At the end of December 1299 Edward I issued a summons for the feudal service to muster at Carlisle in the summer of the following year. The roll recording the response to this request shows that the unpaid service of forty knights and 366 sergeants was provided. Among them was - you guessed it - that man Sir Adam Gurdun, summoned under the general writ to perform military service against the Scots.
Adam had never served in Scotland before. It probably didn’t bother him very much: he was well into his eighties, and fifty-eight years had passed since he first saw action in Poitou. In 1255 Henry III had granted him exemption from military service, on condition he sent a sergeant to fight in his stead. Not once, in over half a century of campaigning, had Adam taken the easy option. Now this old, old man - certainly by the standards of the day - once again heaved his guts into the saddle, took spear in fist and went plodding off to fight the enemies of the lord king.
He was ordered to attend the general muster at Carlisle on 24th June 1300. There the cavalry forces were divided into four batailles or squadrons. Those performing feudal service, including Adam, either formed their own bataille or were integrated into the army as a whole. Within each bataille there were fifteen or twenty bannerets, each in command of a retinue of knights or squires. A total of 16,000 infantry were requested, but only 9000 turned up.
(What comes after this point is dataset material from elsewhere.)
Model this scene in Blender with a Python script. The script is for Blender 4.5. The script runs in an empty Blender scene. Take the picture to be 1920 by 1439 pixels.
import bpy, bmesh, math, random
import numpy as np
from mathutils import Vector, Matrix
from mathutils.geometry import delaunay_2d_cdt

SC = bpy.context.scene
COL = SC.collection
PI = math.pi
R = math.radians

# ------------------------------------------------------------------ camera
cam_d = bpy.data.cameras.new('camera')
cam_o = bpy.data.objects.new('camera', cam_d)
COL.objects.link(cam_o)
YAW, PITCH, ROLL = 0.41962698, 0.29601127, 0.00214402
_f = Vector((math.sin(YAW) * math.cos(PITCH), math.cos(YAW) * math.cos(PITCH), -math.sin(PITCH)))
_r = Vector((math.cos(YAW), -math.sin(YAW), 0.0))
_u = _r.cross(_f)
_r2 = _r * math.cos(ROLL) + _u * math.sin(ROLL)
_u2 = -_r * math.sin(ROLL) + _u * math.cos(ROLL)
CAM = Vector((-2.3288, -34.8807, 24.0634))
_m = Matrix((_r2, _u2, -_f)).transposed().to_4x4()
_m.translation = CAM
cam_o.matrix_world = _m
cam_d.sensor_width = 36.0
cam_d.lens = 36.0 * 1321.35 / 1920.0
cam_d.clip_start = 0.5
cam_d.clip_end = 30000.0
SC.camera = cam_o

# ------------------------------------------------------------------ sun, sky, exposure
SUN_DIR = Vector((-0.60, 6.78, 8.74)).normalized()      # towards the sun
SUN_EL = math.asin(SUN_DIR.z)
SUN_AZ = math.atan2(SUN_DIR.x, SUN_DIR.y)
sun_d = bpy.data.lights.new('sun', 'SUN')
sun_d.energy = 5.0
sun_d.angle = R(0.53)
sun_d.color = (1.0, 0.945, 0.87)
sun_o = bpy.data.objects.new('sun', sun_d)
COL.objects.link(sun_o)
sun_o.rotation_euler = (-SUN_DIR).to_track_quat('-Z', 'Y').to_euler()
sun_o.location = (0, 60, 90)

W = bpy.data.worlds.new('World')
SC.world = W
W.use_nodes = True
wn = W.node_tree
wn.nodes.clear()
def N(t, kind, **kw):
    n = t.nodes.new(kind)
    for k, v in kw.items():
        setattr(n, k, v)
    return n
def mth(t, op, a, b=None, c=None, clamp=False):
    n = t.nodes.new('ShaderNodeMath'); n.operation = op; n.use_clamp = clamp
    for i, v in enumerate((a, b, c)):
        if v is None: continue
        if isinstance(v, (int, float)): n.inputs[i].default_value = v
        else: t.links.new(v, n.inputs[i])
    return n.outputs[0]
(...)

The main objective of the campaign was to march into Galloway and take Caerlaverock Castle, to ease the pressure on the English garrison at Lochmaben. Thus the army lumbered into southwest Scotland, in heavy rains, and sat down before Caerlaverock. An unknown herald or jongleur composed a long poem about the siege, praising the splendid appearance and brave deeds of Edward’s knights. He also supplied a vivid description of the castle:
“Shield-shaped, was it. corner-towered, gate and draw-bridge barbican’d. strongly walled, and girt with ditches filled with water brimmingly. Ne’er was castle lovelier sited : westward lay the Irish Sea, north a countryside of beauty by an arm of sea embraced. On two sides, whoe’er approached it danger from the waters faced; nor was easier the southward — sea-girt land of marsh and wood: therefore from the east we neared it, up the slope on which it stood.”